> **WHAT NEEDS TO BE DONE**
Reproduce the listing below exactly. Pictures do not belong in the copy.

-- start --

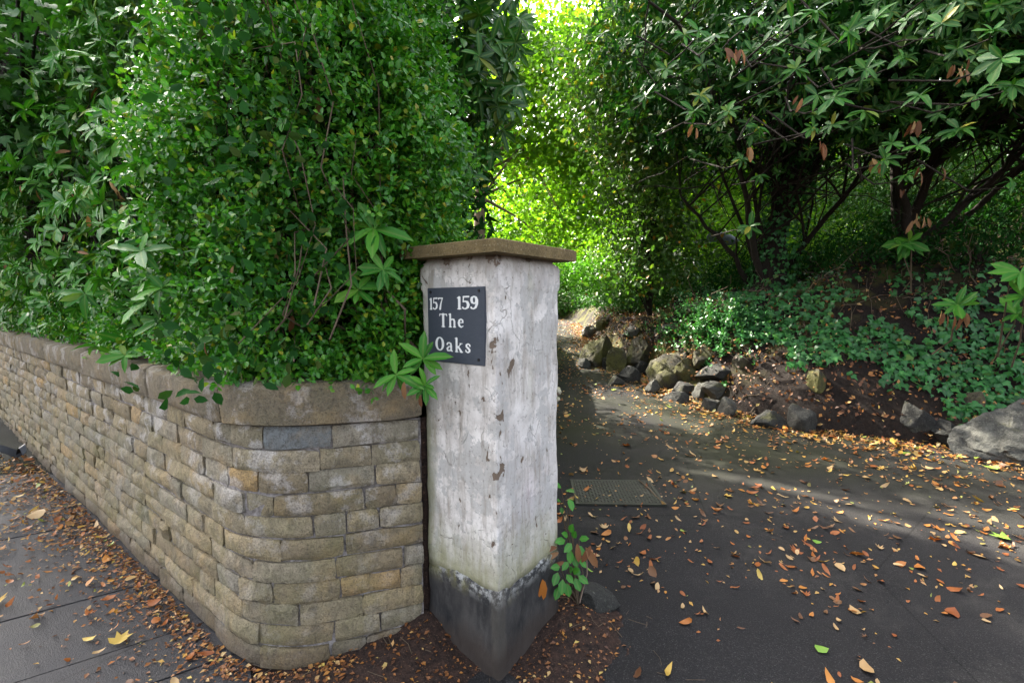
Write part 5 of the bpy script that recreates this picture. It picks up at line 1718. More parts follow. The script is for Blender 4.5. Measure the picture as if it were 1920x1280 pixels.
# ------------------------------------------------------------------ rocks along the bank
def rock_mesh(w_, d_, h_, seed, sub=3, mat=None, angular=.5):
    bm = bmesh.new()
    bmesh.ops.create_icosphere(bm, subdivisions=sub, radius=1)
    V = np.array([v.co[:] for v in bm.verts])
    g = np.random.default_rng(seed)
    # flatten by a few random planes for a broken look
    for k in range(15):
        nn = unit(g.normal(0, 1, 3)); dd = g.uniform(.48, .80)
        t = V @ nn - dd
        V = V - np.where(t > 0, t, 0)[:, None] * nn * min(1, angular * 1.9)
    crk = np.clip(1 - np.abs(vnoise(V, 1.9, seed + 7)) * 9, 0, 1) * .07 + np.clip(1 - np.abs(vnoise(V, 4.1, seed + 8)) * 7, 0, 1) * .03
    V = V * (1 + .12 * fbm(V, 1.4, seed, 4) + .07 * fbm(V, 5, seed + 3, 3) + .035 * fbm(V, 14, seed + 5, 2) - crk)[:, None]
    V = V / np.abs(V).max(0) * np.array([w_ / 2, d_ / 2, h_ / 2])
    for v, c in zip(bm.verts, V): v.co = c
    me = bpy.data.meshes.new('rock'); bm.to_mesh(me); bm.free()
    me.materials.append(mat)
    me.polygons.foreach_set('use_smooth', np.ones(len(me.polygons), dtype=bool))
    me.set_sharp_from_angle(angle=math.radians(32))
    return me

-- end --

> **THE RESULT**
Write part 5 of the bpy script that recreates this picture. It picks up at line 1718. More parts follow. The script is for Blender 4.5. Measure the picture as if it were 1920x1280 pixels.
# ------------------------------------------------------------------ rocks along the bank
def rock_mesh(w_, d_, h_, seed, sub=3, mat=None, angular=.5):
    bm = bmesh.new()
    bmesh.ops.create_icosphere(bm, subdivisions=sub, radius=1)
    V = np.array([v.co[:] for v in bm.verts])
    g = np.random.default_rng(seed)
    # flatten by a few random planes for a broken look
    for k in range(15):
        nn = unit(g.normal(0, 1, 3)); dd = g.uniform(.48, .80)
        t = V @ nn - dd
        V = V - np.where(t > 0, t, 0)[:, None] * nn * min(1, angular * 1.9)
    crk = np.clip(1 - np.abs(vnoise(V, 1.9, seed + 7)) * 9, 0, 1) * .07 + np.clip(1 - np.abs(vnoise(V, 4.1, seed + 8)) * 7, 0, 1) * .03
    V = V * (1 + .12 * fbm(V, 1.4, seed, 4) + .07 * fbm(V, 5, seed + 3, 3) + .035 * fbm(V, 14, seed + 5, 2) - crk)[:, None]
    V = V / np.abs(V).max(0) * np.array([w_ / 2, d_ / 2, h_ / 2])
    for v, c in zip(bm.verts, V): v.co = c
    me = bpy.data.meshes.new('rock'); bm.to_mesh(me); bm.free()
    me.materials.append(mat)
    me.polygons.foreach_set('use_smooth', np.ones(len(me.polygons), dtype=bool))
    me.set_sharp_from_angle(angle=math.radians(32))
    return me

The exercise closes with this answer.